Brief ▸
Return only the stretch of the material below that begins with the line containing "Model this scene" and ends with the line containing "COL = scene.collection", exactly; both of those lines belong to it.

Exercise input ▸
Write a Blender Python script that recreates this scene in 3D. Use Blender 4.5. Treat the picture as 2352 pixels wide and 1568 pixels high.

---

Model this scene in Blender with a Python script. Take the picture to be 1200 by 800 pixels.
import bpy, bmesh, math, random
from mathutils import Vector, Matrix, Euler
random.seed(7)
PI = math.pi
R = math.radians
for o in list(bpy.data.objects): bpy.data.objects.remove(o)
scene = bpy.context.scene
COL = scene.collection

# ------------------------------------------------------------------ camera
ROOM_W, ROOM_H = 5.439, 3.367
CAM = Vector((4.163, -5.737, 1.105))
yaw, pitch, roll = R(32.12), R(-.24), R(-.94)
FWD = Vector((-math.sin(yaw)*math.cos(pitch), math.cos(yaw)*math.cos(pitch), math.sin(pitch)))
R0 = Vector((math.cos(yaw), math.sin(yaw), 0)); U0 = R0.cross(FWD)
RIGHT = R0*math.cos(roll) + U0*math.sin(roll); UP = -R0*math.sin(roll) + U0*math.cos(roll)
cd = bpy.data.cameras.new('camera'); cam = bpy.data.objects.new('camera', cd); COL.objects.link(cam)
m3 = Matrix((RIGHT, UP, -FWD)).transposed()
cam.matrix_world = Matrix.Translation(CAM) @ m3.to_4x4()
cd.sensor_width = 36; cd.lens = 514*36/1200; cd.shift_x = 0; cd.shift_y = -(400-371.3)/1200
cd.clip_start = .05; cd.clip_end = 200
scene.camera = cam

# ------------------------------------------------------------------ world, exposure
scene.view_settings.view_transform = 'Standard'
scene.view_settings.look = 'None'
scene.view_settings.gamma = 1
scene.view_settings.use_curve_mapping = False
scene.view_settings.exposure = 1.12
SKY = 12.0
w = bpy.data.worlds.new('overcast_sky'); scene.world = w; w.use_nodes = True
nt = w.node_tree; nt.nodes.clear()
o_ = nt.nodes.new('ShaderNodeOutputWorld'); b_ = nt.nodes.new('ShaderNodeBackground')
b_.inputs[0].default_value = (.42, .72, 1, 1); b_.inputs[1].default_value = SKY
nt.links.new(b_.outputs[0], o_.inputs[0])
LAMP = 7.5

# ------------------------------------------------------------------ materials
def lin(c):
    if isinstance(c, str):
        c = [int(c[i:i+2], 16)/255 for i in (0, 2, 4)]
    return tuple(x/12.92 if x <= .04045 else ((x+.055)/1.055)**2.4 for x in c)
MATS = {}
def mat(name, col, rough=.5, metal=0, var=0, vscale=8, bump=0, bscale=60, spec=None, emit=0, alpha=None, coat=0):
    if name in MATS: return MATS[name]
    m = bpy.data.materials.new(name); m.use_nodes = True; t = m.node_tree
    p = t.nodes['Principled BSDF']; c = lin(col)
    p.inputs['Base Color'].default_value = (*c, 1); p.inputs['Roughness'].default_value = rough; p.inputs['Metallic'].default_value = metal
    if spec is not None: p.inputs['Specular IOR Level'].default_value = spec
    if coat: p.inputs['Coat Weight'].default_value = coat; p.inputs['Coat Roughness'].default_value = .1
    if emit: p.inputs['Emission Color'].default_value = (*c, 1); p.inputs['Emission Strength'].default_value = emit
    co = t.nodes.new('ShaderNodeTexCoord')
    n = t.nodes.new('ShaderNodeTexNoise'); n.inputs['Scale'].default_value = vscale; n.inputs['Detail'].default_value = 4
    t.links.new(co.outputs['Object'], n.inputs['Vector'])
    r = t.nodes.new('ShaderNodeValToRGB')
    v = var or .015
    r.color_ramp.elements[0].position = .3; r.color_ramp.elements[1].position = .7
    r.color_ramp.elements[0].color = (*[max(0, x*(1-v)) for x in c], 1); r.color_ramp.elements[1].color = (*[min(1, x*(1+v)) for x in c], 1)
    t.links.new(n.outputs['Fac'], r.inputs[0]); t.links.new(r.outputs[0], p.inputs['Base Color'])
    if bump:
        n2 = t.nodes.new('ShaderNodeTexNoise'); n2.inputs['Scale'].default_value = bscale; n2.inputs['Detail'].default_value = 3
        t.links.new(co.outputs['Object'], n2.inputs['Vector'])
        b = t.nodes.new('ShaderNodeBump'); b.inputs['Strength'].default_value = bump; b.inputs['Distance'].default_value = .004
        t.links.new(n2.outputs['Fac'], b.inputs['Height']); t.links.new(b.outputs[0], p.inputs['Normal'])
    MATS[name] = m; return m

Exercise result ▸
Model this scene in Blender with a Python script. Take the picture to be 1200 by 800 pixels.
import bpy, bmesh, math, random
from mathutils import Vector, Matrix, Euler
random.seed(7)
PI = math.pi
R = math.radians
for o in list(bpy.data.objects): bpy.data.objects.remove(o)
scene = bpy.context.scene
COL = scene.collection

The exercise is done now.